▸ **DATA EXCERPTS**

+ + +

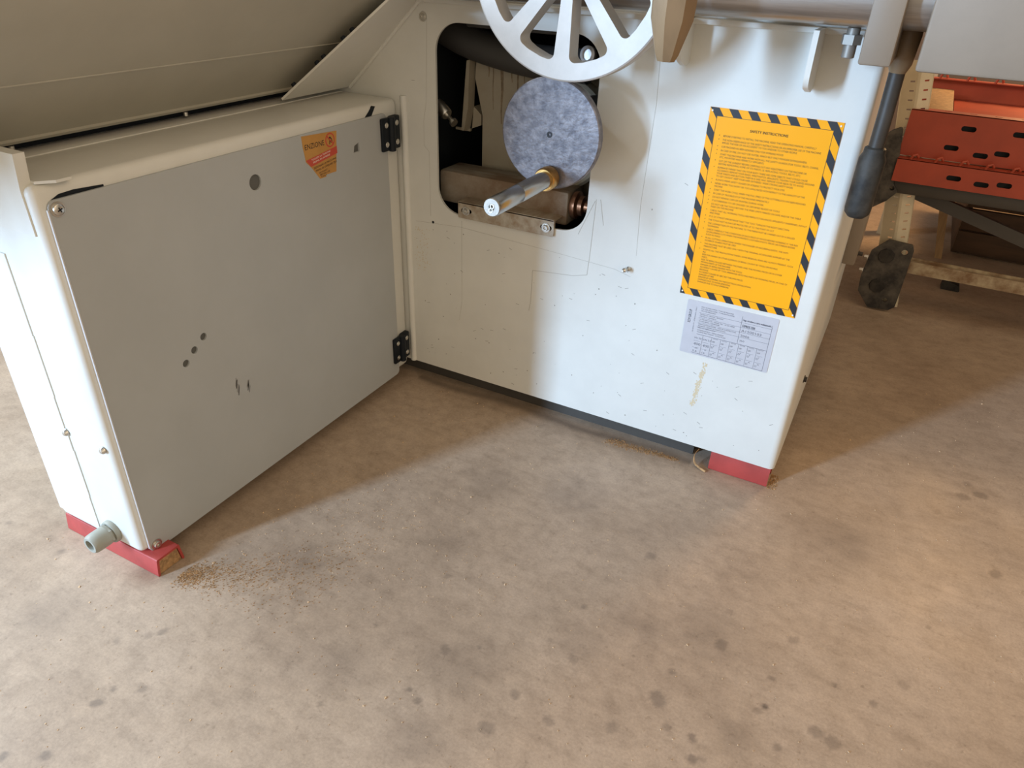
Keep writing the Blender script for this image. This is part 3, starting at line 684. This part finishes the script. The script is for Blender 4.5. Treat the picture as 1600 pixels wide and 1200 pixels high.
LINES = [
 (1, "BEFORE STARTING TO INSTALL THE MACHINE, READ THE OPERATING MANUAL CAREFULLY"),
 (1, "THE NON-OBSERVANCE OF THE SAFETY INSTRUCTIONS OR AN IMPROPER USE OF THE MACHINE"),
 (0, "IMPLIES THE RISK OF AN ACCIDENT TO YOU AND/OR TO OTHER PEOPLE"),
 (1, "OUR MACHINE HAS BEEN DESIGNED ONLY FOR WORKING WOOD"),
 (1, "IN CASE OF FIRE, DO NOT USE WATER, WHICH BUT ONLY POWDER EXTINGUISHERS"),
 (1, "START THE MACHINE AND WORK WITH ALL THE SAFETY GUARDS (FOR TOOLS, BELTS, CHAINS,"),
 (0, "ETC. MOUNTED AND PERFECTLY EFFICIENT)"),
 (1, "CUT OFF THE CURRENT BEFORE CARRYING OUT ANY ADJUSTMENT ON THE MACHINE OR"),
 (0, "BEFORE REMOVING SOME OF ITS PARTS, I.E. REPLACING TOOLS, BELTS, ETC."),
 (1, "ELIMINATE THINGS THAT ON YOUR BODY THERE ARE SOME OBJECTS THAT COULD CAUSE"),
 (0, "ACCIDENTS: REMOVE YOUR RINGS, WRISTWATCH, BRACELETS. TIGHTEN YOUR SLEEVES AROUND"),
 (0, "YOUR WRISTS AND BUTTON THEM IN A SAFE WAY. REMOVE YOUR NECK-TIE TO AVOID"),
 (0, "TO GET CAUGHT. KEEP YOUR HAIR GATHERED. WEAR STRONG SAFETY SHOES"),
 (1, "ALWAYS WEAR SAFETY GLASSES OR SCREENS TO PROTECT YOUR EYES"),
 (1, "NEVER WORK TOO SHORT OR TOO LONG PIECES WITH RESPECT TO THE CAPACITY OF THE"),
 (0, "MACHINE"),
 (1, "START THE WORK CYCLE, WHEN THE FULL SPEED OF THE CUTTERBLOCK HAS BEEN REACHED"),
 (1, "IN CASE OF TROUBLES STOP THE MACHINE IMMEDIATELY"),
 (1, "DO NOT REMOVE CHIPS OR SPLINTERS DURING WORK"),
 (1, "IT IS FORBIDDEN TO USE CRACKED OR DEFORMED BLADES OR TOOLS"),
 (1, "DO NOT USE THE TOOLS BEYOND THE SPEED LIMITS MARKED ON SAME AND/OR THE TABLE"),
 (0, "FIXED ON THE MACHINE"),
 (1, "CHECK THAT ALL WORKING TOOLS ARE PERFECTLY BALANCED, EFFICIENTLY SHARPENED, INTACT"),
 (0, "AND FIXED"),
 (1, "IT IS OF UTMOST IMPORTANCE THAT THE TOOL TURNS IN THE RIGHT DIRECTION"),
 (1, "THE TOOLS MUST ALWAYS BE PROTECTED UP TO THE POINT OF CUT"),
 (1, "THE CONNECTION OF THE MACHINE TO THE MAINS MUST BE CARRIED OUT BY A SKILLED"),
 (0, "TECHNICIAN"),
 (1, "CHECK CAREFULLY THE CONDITION OF EACH PIECE OF WOOD BEFORE WORKING IT: THE RISK"),
 (0, "OF INCURRING CUTS WHEN THE WORKPIECE CONTAINS KNOTS, PIECES OR FOREIGN BODIES"),
 (0, "SUCH AS NAILS"),
 (1, "IN ALL CUTTING OPERATIONS WHERE THE DANGER OF INCURRING EXISTS, THE ANTI-"),
 (0, "KICKBACK GUARDS MUST BE USED"),
 (1, "THE MACHINE MUST BE USED ONLY WITH THE ORIGINAL ACCESSORIES SUPPLIED BY THE"),
 (0, "MANUFACTURER"),
 (1, "DESPITE ALL THE PRECAUTIONS TAKEN, SOME RESIDUAL RISKS ARE ALWAYS PRESENT, SUCH"),
 (0, "AS:"),
 (2, "RISK FOR HANDS OR OTHER ELEMENTS OF BEING CAUGHT BY TOOLS OR MOVING"),
 (0, "PARTS"),
 (2, "RISK OF BEING PLACED BETWEEN THE FIXED AND THE MOVING PIECES OR IN OTHER"),
 (0, "MOVING PARTS OF THE MACHINE"),
 (2, "DANGER OF BEING INJURED WITH THE TOOLS"),
 (2, "ACCIDENT CAUSED BY TOOL BREAKAGE OR FLYING PARTS OF WORKING PIECES, IN CASE OF"),
 (0, "BREAKAGE"),
 (2, "ACCIDENT CAUSED BY EJECTED THROWN PIECES"),
 (2, "DANGER OF FIRE"),
 (2, "DANGER BY WORKING ON THE ELECTRICAL INSTALLATION"),
 (2, "DAMAGES DUE TO NOISE EMISSIONS"),
 (2, "DAMAGES DUE TO DUST EMISSIONS")]
items = [("SAFETY INSTRUCTIONS", 0.650, 0.6460, 0.0056, 0.058, 0), ("SAFETY INSTRUCTIONS", 0.6503, 0.6461, 0.0056, 0.058, 0)]
z = 0.6400
for b, s in LINES:
    z -= 0.0046 if b == 0 else (0.00595 if b == 1 else 0.0046)
    if b == 1: items.append(("•", 0.6035, z - 0.0003, 0.0062, 0.0016, 0))
    items.append((s, 0.6105, z, 0.0041, len(s) * 0.00190, 0))
bm = B(); flush_text(bm, items, fXZ, -0.00145); build('lettering', bm, 'ink_b', sign, smooth=0)

# ------------------------------------------------------------------ rating plate
PX0, PX1, PZ0, PZ1 = 0.5998, 0.7607, 0.2435, 0.3496
pl = thing('rating_plate', 'silver grey machine data label printed with a table', 'label', (0.68, -0.001, 0.2435))
bm = B(); prism(bm, [rrect(PX0, PX1, PZ0, PZ1, 0.003, 4)], -0.0009, 0.0); build('backing', bm, 'plate', pl, smooth=0)
U = lambda a: PX0 + a * (PX1 - PX0)
V = lambda b: PZ1 - b * (PZ1 - PZ0)
bm = B()
for l in ([(U(.135), V(.965)), (U(.945), V(.985))], [(U(.945), V(.985)), (U(.945), V(.16))], [(U(.62), V(.09)), (U(.62), V(.60))], [(U(.16), V(.60)), (U(.945), V(.60))]):
    ribbon(bm, l, 0.0006, fXZ, -0.0011, -0.0009)
for v in (.20, .29, .38, .47): ribbon(bm, [(U(.15), V(v)), (U(.945), V(v))], 0.00035, fXZ, -0.0011, -0.0009)
for k in range(1, 8): ribbon(bm, [(U(.135 + .101 * k), V(.60)), (U(.135 + .101 * k), V(.97))], 0.0005, fXZ, -0.0011, -0.0009)
for v in (.73, .86):
    for k in range(8): ribbon(bm, [(U(.14 + .101 * k), V(v)), (U(.21 + .101 * k), V(v))], 0.0003, fXZ, -0.0011, -0.0009)
build('table_lines', bm, 'gink', pl, smooth=0)
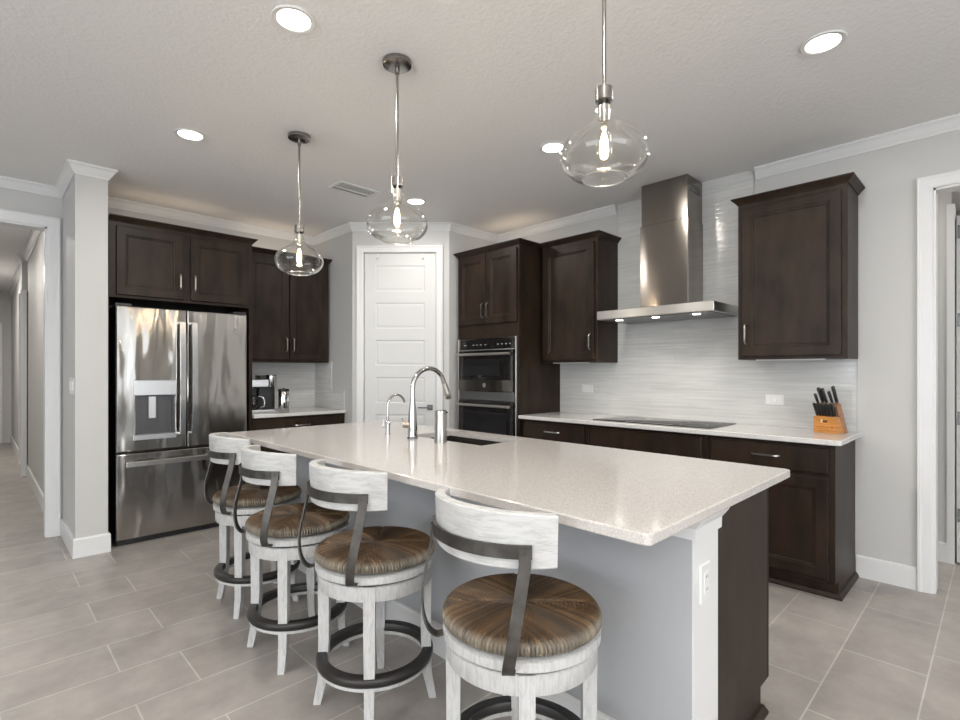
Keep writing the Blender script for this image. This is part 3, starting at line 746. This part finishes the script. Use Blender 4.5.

+ + +

▸ **PROBLEM STATEMENT**
Except for the pictures, print the data above exactly.

▸ **EXERCISE ANSWER**
Keep writing the Blender script for this image. This is part 3, starting at line 684. This part finishes the script. The script is for Blender 4.5. Treat the picture as 1600 pixels wide and 1200 pixels high.
LINES = [
 (1, "BEFORE STARTING TO INSTALL THE MACHINE, READ THE OPERATING MANUAL CAREFULLY"),
 (1, "THE NON-OBSERVANCE OF THE SAFETY INSTRUCTIONS OR AN IMPROPER USE OF THE MACHINE"),
 (0, "IMPLIES THE RISK OF AN ACCIDENT TO YOU AND/OR TO OTHER PEOPLE"),
 (1, "OUR MACHINE HAS BEEN DESIGNED ONLY FOR WORKING WOOD"),
 (1, "IN CASE OF FIRE, DO NOT USE WATER, WHICH BUT ONLY POWDER EXTINGUISHERS"),
 (1, "START THE MACHINE AND WORK WITH ALL THE SAFETY GUARDS (FOR TOOLS, BELTS, CHAINS,"),
 (0, "ETC. MOUNTED AND PERFECTLY EFFICIENT)"),
 (1, "CUT OFF THE CURRENT BEFORE CARRYING OUT ANY ADJUSTMENT ON THE MACHINE OR"),
 (0, "BEFORE REMOVING SOME OF ITS PARTS, I.E. REPLACING TOOLS, BELTS, ETC."),
 (1, "ELIMINATE THINGS THAT ON YOUR BODY THERE ARE SOME OBJECTS THAT COULD CAUSE"),
 (0, "ACCIDENTS: REMOVE YOUR RINGS, WRISTWATCH, BRACELETS. TIGHTEN YOUR SLEEVES AROUND"),
 (0, "YOUR WRISTS AND BUTTON THEM IN A SAFE WAY. REMOVE YOUR NECK-TIE TO AVOID"),
 (0, "TO GET CAUGHT. KEEP YOUR HAIR GATHERED. WEAR STRONG SAFETY SHOES"),
 (1, "ALWAYS WEAR SAFETY GLASSES OR SCREENS TO PROTECT YOUR EYES"),
 (1, "NEVER WORK TOO SHORT OR TOO LONG PIECES WITH RESPECT TO THE CAPACITY OF THE"),
 (0, "MACHINE"),
 (1, "START THE WORK CYCLE, WHEN THE FULL SPEED OF THE CUTTERBLOCK HAS BEEN REACHED"),
 (1, "IN CASE OF TROUBLES STOP THE MACHINE IMMEDIATELY"),
 (1, "DO NOT REMOVE CHIPS OR SPLINTERS DURING WORK"),
 (1, "IT IS FORBIDDEN TO USE CRACKED OR DEFORMED BLADES OR TOOLS"),
 (1, "DO NOT USE THE TOOLS BEYOND THE SPEED LIMITS MARKED ON SAME AND/OR THE TABLE"),
 (0, "FIXED ON THE MACHINE"),
 (1, "CHECK THAT ALL WORKING TOOLS ARE PERFECTLY BALANCED, EFFICIENTLY SHARPENED, INTACT"),
 (0, "AND FIXED"),
 (1, "IT IS OF UTMOST IMPORTANCE THAT THE TOOL TURNS IN THE RIGHT DIRECTION"),
 (1, "THE TOOLS MUST ALWAYS BE PROTECTED UP TO THE POINT OF CUT"),
 (1, "THE CONNECTION OF THE MACHINE TO THE MAINS MUST BE CARRIED OUT BY A SKILLED"),
 (0, "TECHNICIAN"),
 (1, "CHECK CAREFULLY THE CONDITION OF EACH PIECE OF WOOD BEFORE WORKING IT: THE RISK"),
 (0, "OF INCURRING CUTS WHEN THE WORKPIECE CONTAINS KNOTS, PIECES OR FOREIGN BODIES"),
 (0, "SUCH AS NAILS"),
 (1, "IN ALL CUTTING OPERATIONS WHERE THE DANGER OF INCURRING EXISTS, THE ANTI-"),
 (0, "KICKBACK GUARDS MUST BE USED"),
 (1, "THE MACHINE MUST BE USED ONLY WITH THE ORIGINAL ACCESSORIES SUPPLIED BY THE"),
 (0, "MANUFACTURER"),
 (1, "DESPITE ALL THE PRECAUTIONS TAKEN, SOME RESIDUAL RISKS ARE ALWAYS PRESENT, SUCH"),
 (0, "AS:"),
 (2, "RISK FOR HANDS OR OTHER ELEMENTS OF BEING CAUGHT BY TOOLS OR MOVING"),
 (0, "PARTS"),
 (2, "RISK OF BEING PLACED BETWEEN THE FIXED AND THE MOVING PIECES OR IN OTHER"),
 (0, "MOVING PARTS OF THE MACHINE"),
 (2, "DANGER OF BEING INJURED WITH THE TOOLS"),
 (2, "ACCIDENT CAUSED BY TOOL BREAKAGE OR FLYING PARTS OF WORKING PIECES, IN CASE OF"),
 (0, "BREAKAGE"),
 (2, "ACCIDENT CAUSED BY EJECTED THROWN PIECES"),
 (2, "DANGER OF FIRE"),
 (2, "DANGER BY WORKING ON THE ELECTRICAL INSTALLATION"),
 (2, "DAMAGES DUE TO NOISE EMISSIONS"),
 (2, "DAMAGES DUE TO DUST EMISSIONS")]
items = [("SAFETY INSTRUCTIONS", 0.650, 0.6460, 0.0056, 0.058, 0), ("SAFETY INSTRUCTIONS", 0.6503, 0.6461, 0.0056, 0.058, 0)]
z = 0.6400
for b, s in LINES:
    z -= 0.0046 if b == 0 else (0.00595 if b == 1 else 0.0046)
    if b == 1: items.append(("•", 0.6035, z - 0.0003, 0.0062, 0.0016, 0))
    items.append((s, 0.6105, z, 0.0041, len(s) * 0.00190, 0))
bm = B(); flush_text(bm, items, fXZ, -0.00145); build('lettering', bm, 'ink_b', sign, smooth=0)

# ------------------------------------------------------------------ rating plate
PX0, PX1, PZ0, PZ1 = 0.5998, 0.7607, 0.2435, 0.3496
pl = thing('rating_plate', 'silver grey machine data label printed with a table', 'label', (0.68, -0.001, 0.2435))
bm = B(); prism(bm, [rrect(PX0, PX1, PZ0, PZ1, 0.003, 4)], -0.0009, 0.0); build('backing', bm, 'plate', pl, smooth=0)
U = lambda a: PX0 + a * (PX1 - PX0)
V = lambda b: PZ1 - b * (PZ1 - PZ0)
bm = B()
for l in ([(U(.135), V(.965)), (U(.945), V(.985))], [(U(.945), V(.985)), (U(.945), V(.16))], [(U(.62), V(.09)), (U(.62), V(.60))], [(U(.16), V(.60)), (U(.945), V(.60))]):
    ribbon(bm, l, 0.0006, fXZ, -0.0011, -0.0009)
for v in (.20, .29, .38, .47): ribbon(bm, [(U(.15), V(v)), (U(.945), V(v))], 0.00035, fXZ, -0.0011, -0.0009)
for k in range(1, 8): ribbon(bm, [(U(.135 + .101 * k), V(.60)), (U(.135 + .101 * k), V(.97))], 0.0005, fXZ, -0.0011, -0.0009)
for v in (.73, .86):
    for k in range(8): ribbon(bm, [(U(.14 + .101 * k), V(v)), (U(.21 + .101 * k), V(v))], 0.0003, fXZ, -0.0011, -0.0009)
build('table_lines', bm, 'gink', pl, smooth=0)
Keep writing the Blender script for this image. This is part 3, starting at line 746. This part finishes the script. Use Blender 4.5.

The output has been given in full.